Last 8 years: 15 projects, 1,000 jobs

Sunday, December 13, 2015

Mayor-elect Bill Dory, still wearing his Greencastle/Putnam County Development Center executive director hat and no-nonsense approach, offered up some impressive statistics in summarizing the past eight years of local development.

Pointing to numbers from the eight-year period coinciding with the two terms of outgoing Mayor Sue Murray and retiring City Council members Jinsie Bingham and Phyllis Rokicki, Dory said the timeframe produced 15 significant projects that were shepherded through the City Council by his office.

Those 15 projects include six projects alone for Chiyoda USA, which was granted tax abatement on its most recent expansion that will mean $44.5 million in new investment of real property and equipment and 200 new jobs at the plant located at Capital Drive and Indianapolis Road on the city's East Side.

While creating additional local jobs numbering more than a combined 1,000, the total proposed new investment from those 15 projects, Dory reported, exceeds $200 million.

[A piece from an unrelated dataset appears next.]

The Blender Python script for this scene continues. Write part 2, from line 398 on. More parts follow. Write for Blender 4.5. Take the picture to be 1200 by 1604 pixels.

All that has meant additional local payroll of a little more than $33 million.

During the last eight years the country as a whole went through a significant economic downturn while the City of Greencastle has flourished in comparison.

"As I've talked to my counterparts around the state," Dory said, "I thank my lucky stars every night for what we have accomplished."

Dory, who will assume his new role as mayor of Greencastle on Jan. 1, said economic development "is a team effort."

"It takes a community," he said, deflecting any individual praise, particularly when it was mentioned about his dogged determination in marketing the Phoenix Closures property. That's the time he showed the site while armed with flashlights since the previous owners had the power shut off.

Councilman Mark Hammer, currently in his 20th year on the panel and ready for his first term as a councilman-at-large next year, was impressed by Dory's timely statistical review.

"For a community of 10,000 people to add 1,000 new jobs in eight years -- that's pretty good work," Hammer commented.

Dory's remarks came after the Council unanimously approved Resolution 2015-20, setting the stage for Chiyoda to receive tax abatement on the equipment portion of its latest project. The Council earlier this year had previously approved the real estate portion of the Chiyoda expansion effort for abatement.

Not only will the latest Chiyoda venture -- which is tied to a new model being produced at the Subaru plant in Lafayette -- increase its labor force by 200 but it will also mean an additional $4.4 million in added payroll.

Despite the sliding-scale reduction, Chiyoda will still pay $715,000 in property taxes over the 10-year life of the abatement, while new income taxes generated by the additional positions (running Chiyoda's workforce up to 350) is expected to be $770,000 over the 10 years, Dory said.

Keeping on his development director hat, Dory noted that 120 of the 180 current fulltime positions at Chiyoda are manned by Putnam County residents with 65 percent of the fulltime temporary workers at the plant from within the county.

As far as the hiring timetable goes, Chiyoda USA Vice President Ron Muncie said the company is already ahead of schedule, bringing in 20 new people for training already even though the building is still being constructed and equipment is awaiting shipment from Japan.

The goal is to have everything in place to go live next November in coinciding with the model change at Subaru.

The new Chiyoda building, which broke ground this past summer, is moving along well, Muncie noted, with the walls up and the floors in, allowing work to continue inside even when winter weather arrives in earnest.

Meanwhile, Dory said a simple decision by Chiyoda could have lasting effects on further economic development along Capital Drive.

He said Chiyoda officials opted to bring the new natural gas line in along Capital Drive, helping out the community with future development potential in doing so, when it could have just brought the new gas line over to the new addition by going through its own property.

That decision will also "make gas available if we ever want to do something at Big Walnut Sports Park," Dory added.